L’anatomie d’une opposition factice
Cela s’inscrit dans une stratégie plus large du régime : simuler le pluralisme, étouffer les alternatives.
Pendant des années, le système a présenté les réformistes comme son opposition loyale – inoffensifs au pouvoir, indispensables en temps de crise. Les monarchistes jouent le rôle de faire-valoir : nostalgiques, fragmentés et incapables d’organiser une résistance significative. Ensemble, ils créent l’illusion d’un espace politique contesté.
Des fuites internes et des commentaires du régime ont même décrit cette approche en termes stratégiques. Un média conservateur a qualifié cette tactique de « parasite » – un bruit parasite injecté dans le discours national pour brouiller les distinctions et obscurcir la perception du public. Les services de renseignement auraient donné pour instruction aux médias d’État de toujours mentionner les monarchistes lorsqu’ils évoquent la dissidence, garantissant ainsi qu’aucune alternative nationale organisée ne soit jamais au centre de l’attention.
Il en résulte une forme de manipulation politique : la dissidence est autorisée, tant qu’elle reste inefficace.
Révolution, pas transition
L’arme la plus dangereuse du régime clérical n’est ni ses prisons ni ses balles. C’est sa capacité à organiser le champ de bataille, à façonner non seulement les propos des gens, mais aussi leurs conceptions du possible.
Le slogan « Reza Shah, repose en paix » n’est pas un appel à la monarchie. C’est un miroir brandi par le régime pour détourner l’attention du présent. Ce n’est pas de la dissidence, c’est une diversion. Et lorsqu’il ne fonctionne plus, le masque tombe. Gaz lacrymogènes et balles prennent leur place.

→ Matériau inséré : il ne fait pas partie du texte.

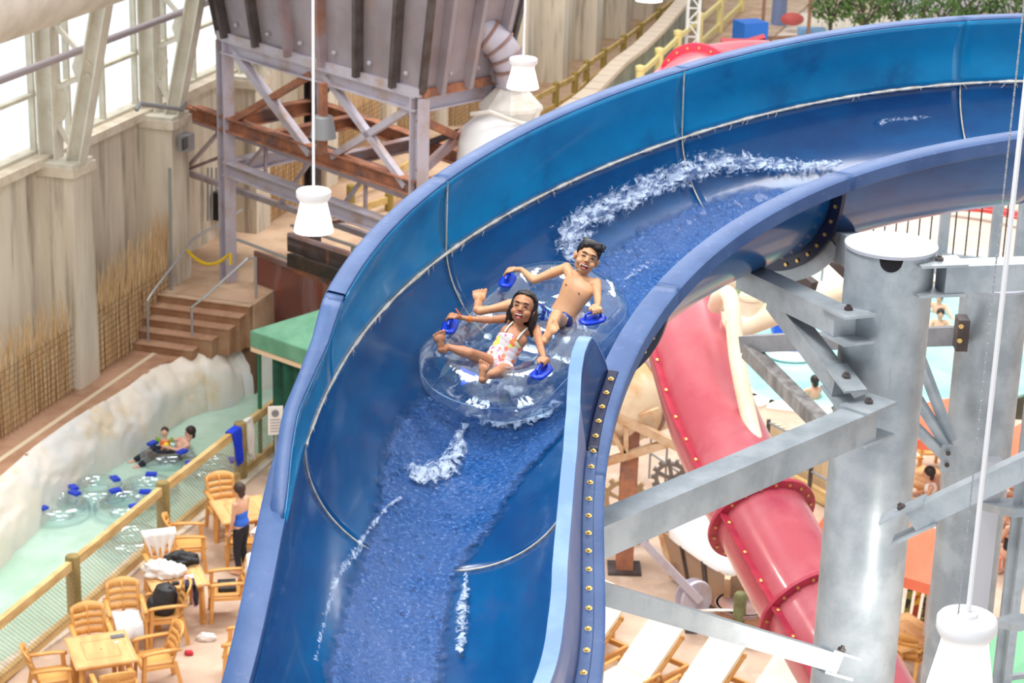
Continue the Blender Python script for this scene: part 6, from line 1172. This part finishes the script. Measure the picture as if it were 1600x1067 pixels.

Alors que la communauté internationale cherche à comprendre la trajectoire de l’Iran, elle doit résister à la mise en scène du régime. L’opposition fabriquée, les slogans simulés et les mouvements cooptés ne sont pas des signes de pluralisme ; ils montrent jusqu’où le régime est prêt à aller pour survivre. Le défi aujourd’hui n’est pas seulement de soutenir le droit du peuple iranien à manifester, mais de reconnaître la différence entre une véritable résistance et les imitations soigneusement préparées par le régime.